15
Sep

California Has the Nation’s Highest Poverty

Published on September 15th, 2017

Twenty Percent of Californians Live in Poverty
Twenty Percent of Californians Live in Poverty.

While Sacramento is promoting various bills that would restrict Immigration and Customs Enforcement, the Census Bureau released data that suggests California should consider the effects more immigration has on the state’s well-being. An eye-popping one in five Californians lives in poverty.

Using new methodology, the “Supplemental Poverty Measure” which includes the state’s exorbitantly high housing costs where two-thirds of Californians pay $1,500 or more monthly for a two-bedroom apartment, the Census Bureau found that in a three-year average of 2014, 2015 and 2016, an estimated 20.4 percent of Californians lived below the poverty line.

Formerly, the Census Bureau relied on the now defunct “Official Poverty Measure” which excluded housing costs and other variables that reflected a stronger but misleading portrait of lower income Californians’ economic status. As Sara Kimberlin, senior policy analyst at the California Budget and Policy Center (CBPC) said: “Californians are more likely to be poor than residents in any other state.”

To boost the poor into a higher economic strata, CBPC, other non-profits, and the California Assembly urge greater economic opportunity, and expanded, federal benefits which would represent, at best, only a partial solution. The rest of the equation would include promoting lower immigration levels instead of passing bills at the state level that encourage more people to come to California.

In his National Review article titled “It’s Still a Mad, Mad California,” CAPS advisory board member Victor Davis Hansen wrote: “We [Californians] have the largest number of billionaires and the largest number of impoverished, both in real numbers and as a percentage of the state population.”

If Governor Jerry Brown and elites like Mark Zuckerberg truly cared about immigrants’ welfare, they’d advocate for fewer of them so that the ones already here and struggling would have a better chance to climb out of poverty.
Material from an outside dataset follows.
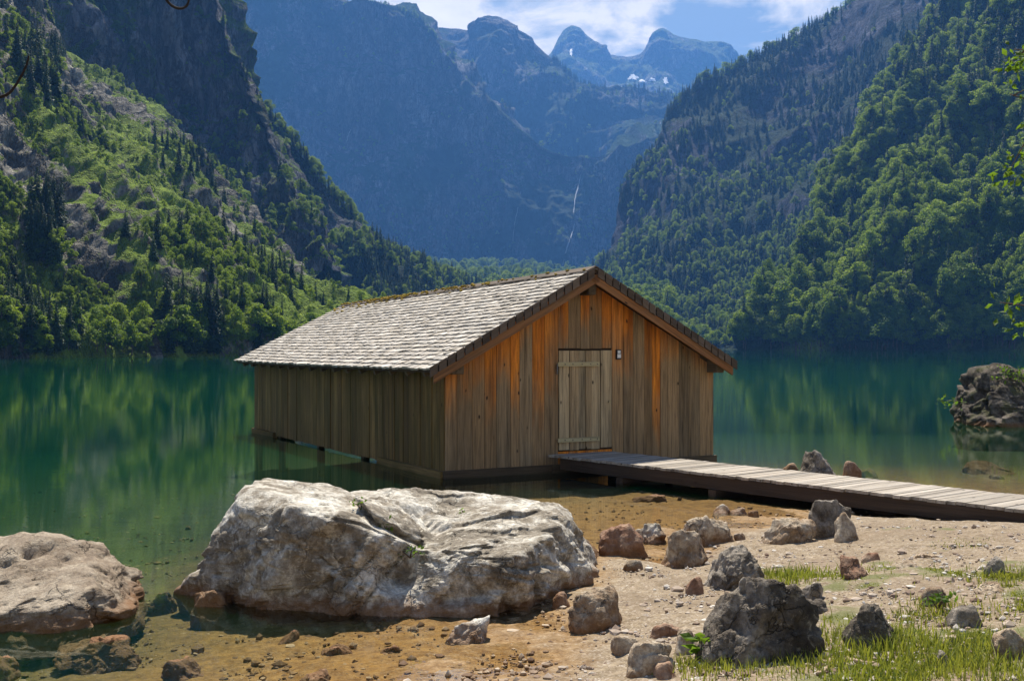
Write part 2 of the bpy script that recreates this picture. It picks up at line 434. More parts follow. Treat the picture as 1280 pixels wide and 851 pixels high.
m, t = newmat('shore_ground'); M_GROUND = m
p = t.pos(); z = t.sep(p)[2]
n1 = t.noise(p, 1.1, 5, .6); n2 = t.noise(p, 9, 5, .65); n3 = t.noise(p, 55, 4, .7)
vo = t.n('ShaderNodeTexVoronoi'); vo.inputs['Scale'].default_value = 24; t.l(p, vo.inputs['Vector'])
vo2 = t.n('ShaderNodeTexVoronoi'); vo2.inputs['Scale'].default_value = 58; t.l(p, vo2.inputs['Vector'])
peb = t.n('ShaderNodeSeparateColor'); t.l(vo.outputs['Color'], peb.inputs[0])
peb2 = t.n('ShaderNodeSeparateColor'); t.l(vo2.outputs['Color'], peb2.inputs[0])
dry = t.mix(t.mapr(n2, .35, .65), (.15, .11, .065), (.32, .25, .165))
dry = t.mix(t.math('MULTIPLY', peb.outputs[0], .55), dry, t.ramp(peb2.outputs[1], [(.1, (.12, .08, .055)), (.5, (.29, .22, .15)), (.9, (.55, .48, .40))]))
soil = t.mix(n2, (.14, .10, .062), (.27, .20, .135))
dry = t.mix(t.mapr(n1, .45, .62), dry, t.mix(.55, dry, soil))
wet = t.mix(t.mapr(n2, .35, .65), (.14, .065, .016), (.34, .185, .048))
wet = t.mix(t.math('MULTIPLY', peb.outputs[0], .4), wet, t.mix(peb2.outputs[2], (.13, .08, .035), (.42, .28, .13)))
deep = t.mix(n2, (.028, .032, .012), (.085, .085, .032))
zz = t.math('ADD', z, t.math('MULTIPLY', t.math('SUBTRACT', n2, .5), .05))
col = t.mix(t.mapr(zz, .045, -.015), dry, wet)
col = t.mix(t.mapr(zz, -.09, -.42), col, deep)
gr = t.math('ADD', t.attr('gm'), t.math('MULTIPLY', t.math('SUBTRACT', n2, .5), .8))
col = t.mix(t.math('MULTIPLY', t.mapr(gr, -.05, .3), .75), col, t.mix(n3, (.06, .085, .018), (.16, .17, .05)))
hh = t.math('ADD', t.math('MULTIPLY', vo.outputs['Distance'], -.5), t.math('ADD', t.math('MULTIPLY', vo2.outputs['Distance'], -.3), t.math('MULTIPLY', n3, .4)))
t.out(t.princ(col, .9, t.bump(hh, .8, .02), .2))
link('ground', mesh_np('ground', np.stack([GX, GY, Z], -1).reshape(-1, 3), GF, [M_GROUND], True, {'gm': gm.ravel()}), kind='structure')

# lake surface: shares the lake bed's depth as an attribute so clearness follows real depth
wx, wy = axis(-2500, 2500, -12, 14, .25, 1.16), axis(-60, 3200, 5, 40, .25, 1.12)
WX, WY = np.meshgrid(wx, wy)
dep = np.maximum(-base_z(WX, WY), 0)
m, t = newmat('lake_water'); M_WATER = m
p = t.pos()
d = t.attr('depth')
def ex(k): return t.math('EXPONENT', t.math('MULTIPLY', d, -k))
cmb = t.n('ShaderNodeCombineColor'); t.l(ex(.55), cmb.inputs[0]); t.l(ex(.17), cmb.inputs[1]); t.l(ex(.42), cmb.inputs[2])
tr = t.n('ShaderNodeBsdfTransparent'); t.l(cmb.outputs[0], tr.inputs[0])
df = t.n('ShaderNodeBsdfDiffuse'); df.inputs[0].default_value = (.004, .080, .036, 1)
turb = t.math('SUBTRACT', 1.0, ex(.42))
body = t.n('ShaderNodeMixShader'); t.l(t.math('MULTIPLY', turb, .9), body.inputs[0]); t.l(tr.outputs[0], body.inputs[1]); t.l(df.outputs[0], body.inputs[2])
r1 = t.noise(t.vmul(p, (.55, 1.3, 1)), 1.6, 4, .6, .4); r2 = t.noise(t.vmul(p, (.8, 1.5, 1)), 7, 3, .55, .3)
r0 = t.noise(t.vmul(p, (.10, .2, 1)), 1.0, 3, .5)
patch = t.mapr(t.noise(t.vmul(p, (.018, .05, 1)), 1.0, 3), .42, .62, .35, 1.0)
hh = t.math('ADD', t.math('MULTIPLY', r1, .40), t.math('ADD', t.math('MULTIPLY', r2, .20), t.math('MULTIPLY', r0, .25)))
nb = t.bump(t.math('MULTIPLY', hh, patch), .11, .05)
gl = t.n('ShaderNodeBsdfGlossy'); gl.inputs['Roughness'].default_value = .008; t.l(nb, gl.inputs['Normal']); gl.inputs[0].default_value = (.92, 1, .93, 1)
fr = t.n('ShaderNodeFresnel'); fr.inputs[0].default_value = 1.333; t.l(nb, fr.inputs[1])
sh = t.n('ShaderNodeMixShader'); t.l(fr.outputs[0], sh.inputs[0]); t.l(body.outputs[0], sh.inputs[1]); t.l(gl.outputs[0], sh.inputs[2])
t.out(sh.outputs[0])
link('lake', mesh_np('lake', np.stack([WX, WY, 0*WX], -1).reshape(-1, 3), grid_faces(len(wy), len(wx)), [M_WATER], True, {'depth': dep.ravel()}), kind='structure')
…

Because it would, over a decade, cut immigration to the more traditional 500,000 annual level, eliminate the diversity visa, and reduce refugee resettlement—actions that would cut the number of lifetime work authorization permits issued— Senators Tom Cotton (R-AR) and David Perdue’s (R-GA) RAISE Act would open up more job opportunities to immigrants. Employment is the first step out of poverty.